Whistler resident Gordon McKeever wakes up in the morning and goes to bed at night dreaming of an arterial trail connecting the communities in the Sea to Sky Corridor.
As the Sea to Sky Trail project manager, McKeever has teamed up with 14 government and private-sector sponsors to complete the project in five years, contingent on funding.
"It's amazing working with people who have the vision and the passion but also the authority to get things done," he said. "It's been a great team effort."
Substantial progress has been made, particularly in the south section, since fall 2010.
The portion of the trail between Squamish and Whistler has improved dramatically, with only three problem areas left.
The first portion is between Brandywine Park and the Pinecrest-Black Tusk exit, a section that's just over three kilometres long. A pedestrian overpass of Highway 99 is needed, he said.
Next is the four-kilometre portion from Chance Creek Bridge through Cheakamus Canyon, a difficult section to manoeuvre because the trail needs to be located between the river and the highway and it's a narrow gap.
The third problematic area is a section that needs to cross the rail tracks south of Starvation Lake - the railway tracks are in a depression and cannot accommodate a level crossing. Instead, McKeever said trail builders plan to install an overpass above the gully.
McKeever said the trail is completely rideable, but because it's federally, provincially and municipally supported, it has to follow specific regulations.
"Part of the challenge is making it a legitimate legal entity," he said. "This isn't the guys with pickaxe and shovel building a trail because it's a legitimate, properly authorized trail."
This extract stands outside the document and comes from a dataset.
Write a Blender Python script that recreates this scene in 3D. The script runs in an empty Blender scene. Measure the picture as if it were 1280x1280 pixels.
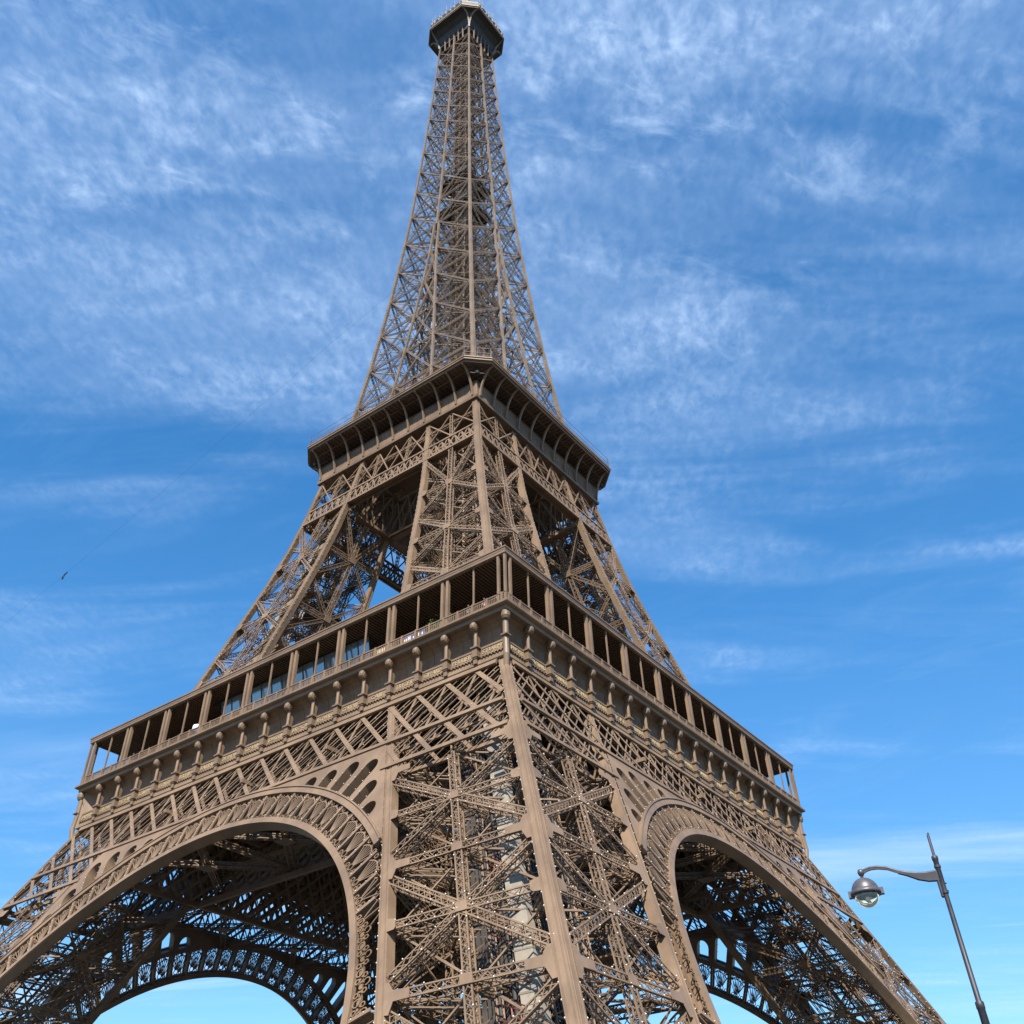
import bpy, math, random
import numpy as np
from mathutils import Matrix, Vector

random.seed(7)
RNG = np.random.default_rng(11)
R = math.radians
scene = bpy.context.scene
COL = scene.collection

# ---------------------------------------------------------------- camera, sky, sun, exposure
cam_d = bpy.data.cameras.new('camera')
cam = bpy.data.objects.new('camera', cam_d)
COL.objects.link(cam)
yaw, pit, rol = R(54.4538), R(42.2575), R(-1.9772)
fw = Vector((math.cos(pit) * math.sin(yaw), math.cos(pit) * math.cos(yaw), math.sin(pit)))
rt = Vector((math.cos(yaw), -math.sin(yaw), 0))
up = rt.cross(fw)
rx = math.cos(rol) * rt + math.sin(rol) * up
ux = -math.sin(rol) * rt + math.cos(rol) * up
cam.matrix_world = Matrix(((rx.x, ux.x, -fw.x, -102.065), (rx.y, ux.y, -fw.y, -84.333),
                           (rx.z, ux.z, -fw.z, 1.90), (0, 0, 0, 1)))
cam_d.sensor_width = 36
cam_d.lens = 36 * 1223.06 / 1280
cam_d.shift_y = -90.44 / 1280
cam_d.clip_start = 0.1
cam_d.clip_end = 6000
scene.camera = cam

SUN_AZ = R(211)          # mathematical angle of the direction towards the sun, from +x
SUN_EL = R(48)
sd = Vector((math.cos(SUN_EL) * math.cos(SUN_AZ), math.cos(SUN_EL) * math.sin(SUN_AZ), math.sin(SUN_EL)))
sun_d = bpy.data.lights.new('sun', 'SUN')
sun_d.energy = 5.0
sun_d.angle = R(0.5)
sun_d.color = (1.0, 0.93, 0.82)
sun = bpy.data.objects.new('sun', sun_d)
COL.objects.link(sun)
sun.rotation_euler = (-sd).to_track_quat('-Z', 'Y').to_euler()
sun.location = (-200, -150, 300)

scene.view_settings.view_transform = 'Standard'
scene.view_settings.look = 'None'
scene.view_settings.gamma = 1
scene.view_settings.use_curve_mapping = False
scene.view_settings.exposure = 1.12

world = bpy.data.worlds.new('World')
scene.world = world
world.use_nodes = True
nt = world.node_tree
nt.nodes.clear()


class NB:
    """small helper to write node graphs"""
    def __init__(s, tree): s.t = tree

    def n(s, kind, **kw):
        nd = s.t.nodes.new(kind)
        for k, v in kw.items():
            setattr(nd, k, v)
        return nd

    def put(s, sock, v):
        if hasattr(v, 'is_linked') or isinstance(v, bpy.types.NodeSocket):
            s.t.links.new(v, sock)
        else:
            sock.default_value = v

    def math(s, op, a, b=0.0, c=None, clamp=False):
        nd = s.n('ShaderNodeMath', operation=op, use_clamp=clamp)
        s.put(nd.inputs[0], a); s.put(nd.inputs[1], b)
        if c is not None: s.put(nd.inputs[2], c)
        return nd.outputs[0]

    def step(s, v, lo, hi):
        nd = s.n('ShaderNodeMapRange', interpolation_type='SMOOTHSTEP')
        s.put(nd.inputs['Value'], v)
        nd.inputs['From Min'].default_value = lo; nd.inputs['From Max'].default_value = hi
        return nd.outputs['Result']

    def noise(s, vec, scale, detail=4, rough=0.55, dist=0.0):
        nd = s.n('ShaderNodeTexNoise')
        s.put(nd.inputs['Vector'], vec)
        nd.inputs['Scale'].default_value = scale; nd.inputs['Detail'].default_value = detail
        nd.inputs['Roughness'].default_value = rough; nd.inputs['Distortion'].default_value = dist
        return nd.outputs['Fac']

    def mapping(s, vec, loc=(0, 0, 0), rot=(0, 0, 0), sc=(1, 1, 1)):
        nd = s.n('ShaderNodeMapping')
        s.put(nd.inputs['Vector'], vec)
        nd.inputs['Location'].default_value = loc; nd.inputs['Rotation'].default_value = rot
        n2 = s.n('ShaderNodeMapping'); s.put(n2.inputs['Vector'], nd.outputs[0])     # turn first, then stretch
        n2.inputs['Scale'].default_value = sc
        return n2.outputs[0]

    def mix(s, f, a, b):
        nd = s.n('ShaderNodeMix', data_type='RGBA')
        s.put(nd.inputs['Factor'], f); s.put(nd.inputs[6], a); s.put(nd.inputs[7], b)
        return nd.outputs[2]


b = NB(nt)
sky = b.n('ShaderNodeTexSky', sky_type='NISHITA')
sky.sun_disc = False
sky.sun_elevation = SUN_EL
sky.sun_rotation = math.pi / 2 - SUN_AZ      # compass style: 0 = +y, clockwise
sky.air_density = 1.0
sky.dust_density = 0.3
sky.ozone_density = 1.4
hs = b.n('ShaderNodeHueSaturation')
hs.inputs['Saturation'].default_value = 1.36
hs.inputs['Hue'].default_value = 0.498
hs.inputs['Value'].default_value = 1.15
nt.links.new(sky.outputs[0], hs.inputs['Color'])

geo = b.n('ShaderNodeTexCoord')
sep = b.n('ShaderNodeSeparateXYZ')
nt.links.new(geo.outputs['Generated'], sep.inputs[0])
zc = b.math('MAXIMUM', sep.outputs[2], 0.02)
zz = b.math('ADD', zc, 0.06)
px = b.math('DIVIDE', sep.outputs[0], zz)
py = b.math('DIVIDE', sep.outputs[1], zz)
cmb = b.n('ShaderNodeCombineXYZ')
nt.links.new(px, cmb.inputs[0]); nt.links.new(py, cmb.inputs[1])
P = cmb.outputs[0]
# high thin altocumulus: a rippled sheet overhead, wisps lower down
warp = b.n('ShaderNodeTexNoise'); nt.links.new(P, warp.inputs['Vector']); warp.inputs['Scale'].default_value = 2.2
wadd = b.n('ShaderNodeVectorMath', operation='MULTIPLY_ADD')
nt.links.new(warp.outputs['Color'], wadd.inputs[0]); wadd.inputs[1].default_value = (0.05, 0.05, 0); nt.links.new(P, wadd.inputs[2])
PW = wadd.outputs[0]
TH = R(234.4)                                          # x' across the view, y' along it
band = b.noise(b.mapping(P, loc=(2.3, 0.7, 0), rot=(0, 0, TH), sc=(0.45, 1.7, 1)), 2.6, 4, 0.55, 0.6)
patch = b.noise(b.mapping(PW, loc=(5.1, 3.3, 0), rot=(0, 0, TH), sc=(0.8, 1.3, 1)), 7.0, 4, 0.6, 0.4)
ripple = b.noise(b.mapping(PW, rot=(0, 0, TH + R(14)), sc=(1.0, 0.50, 1)), 58, 2, 0.5, 0.25)
ripple2 = b.noise(b.mapping(PW, rot=(0, 0, TH - R(20)), sc=(1.0, 0.7, 1)), 110, 2, 0.55, 0.1)
rip = b.math('ADD', b.math('MULTIPLY', b.step(ripple, 0.30, 0.78), 0.65), b.math('MULTIPLY', b.step(ripple2, 0.28, 0.78), 0.35))
over = b.step(sep.outputs[2], 0.50, 0.92)
cov = b.step(b.math('ADD', band, b.math('MULTIPLY', over, 0.26)), 0.46, 0.84)
pat = b.math('ADD', b.math('MULTIPLY', b.step(patch, 0.38, 0.70), 0.7), 0.3)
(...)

That, he said, means it has to be done by the book, but because of that it will never be taken off the books.
The improvements made on the rest of the trail between Squamish and Whistler were dramatic, and McKeever said Cheakamus Challenge participants will have a much easier time cleaning (not having to dismount) along the course.
"The areas that we've improved have never been better," he said. "The Cheakamus Challenge is on a 100-year-old road that wasn't maintained until now."
McKeever said a five-year work plan (put together in fall 2010) should bring the trail to substantial completion, subject to funding.
"There's so many unknowns, there's so many variables," he said. "If some big corporation stepped up tomorrow with a $1 million grant, time frames would change.
"And if money is super tight and we can't get funding, it's going to take a lot longer because there's no secure funding in place for a project like this."
McKeever refers to himself as a knitter - "I take existing pieces and exploit opportunities and knit it all together to make it continuous, but it's not the kind of project where you start at one end and build it to the other."
In comparison to the improvements in the complicated terrain between the two communities, Squamish's portion of the Sea to Sky Trail is still relatively incomplete.
In July 2010, council members expressed dismay that only 3.5 of nine kilometres of the corridor trail was completed, despite having spent $500,000.
Staff members explained they had completed some more expensive portions of the trail - the Adventure Centre to Brennan Park, Mamquam Road to Garibaldi Way, upgrades along Highway 99 from Depot Road to Squamish Valley Road and the Kingswood Crossing overpass.
The two sections from Clarke Drive to Scott Crescent and Garibaldi Way to Kingswood Crossing are undergoing engineering, environmental review and right-of-way negotiations at the moment.
More development around Pemberton and Squamish-Lillooet Regional District Electoral Area C is scheduled for 2011 and McKeever will be orchestrating every step of the way.
"It will be an amazing feeling when I can finally ride the entire stretch," he said, laughing and adding that he'd also likely feel (and be) older.